Is there a way to show that sqrt(2)+sqrt(3)+sqrt(5) is algebraic over Q?

[~Death~]

Hi,

i can't figure out this problem in my algebra book

I thought it was interesting that this thing was rational though...

anyone know how to start it?

 

[~Death~]

I think i figured it out i might have been confused on the difference between algebraic and rational

idk how to show that algebraic numbers are closed under + though

 

[snipez90]

Erg, so there was a tiny treatment of algebraic numbers in Spivak's calculus text, but basically I have forgotten that chapter. But I think there was a trivial exercise where you show that if a > 0 is algebraic, then sqrt(a) is also algebraic. Also, intuitively, it seems true that the sum of algebraic numbers is also algebraic. On the other hand, there is probably an easier way.

 

[g_edgar]

Hi,

i can't figure out this problem in my algebra book

I thought it was interesting that this thing was rational though...

anyone know how to start it?

In this particular case it is enough to find a polynomial (with integer coefficients) that has this as a root. It will be a polynomial of degree 8.

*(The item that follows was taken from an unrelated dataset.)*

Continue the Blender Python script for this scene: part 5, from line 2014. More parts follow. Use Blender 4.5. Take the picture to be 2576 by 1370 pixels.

Start with equation x = \sqrt{2}+\sqrt{3}+\sqrt{5} then eliminate the radicals ... isolate a radical on one side, then square. It takes three times to get rid of all three radicals, you end up with x squared three times so you have x^8 in your polynomial.

I get
-40\,x^6+576-960\,x^2+352\,x^4+x^8 = 0

 

[Hurkyl]

Also, intuitively, it seems true that the sum of algebraic numbers is also algebraic. On the other hand, there is probably an easier way.

The easiest way I can think is in terms of vector spaces over Q. (Meaning that you can only use rational numbers as scalars, rather than arbitrary real or complex numbers)

Theorem: A complex number a is algebraic over Q if and only if its powers 1, a, a², a³, ... are linearly dependent.​

Can you prove this theorem? Can you see how to leverage linear algebra to prove the result you want?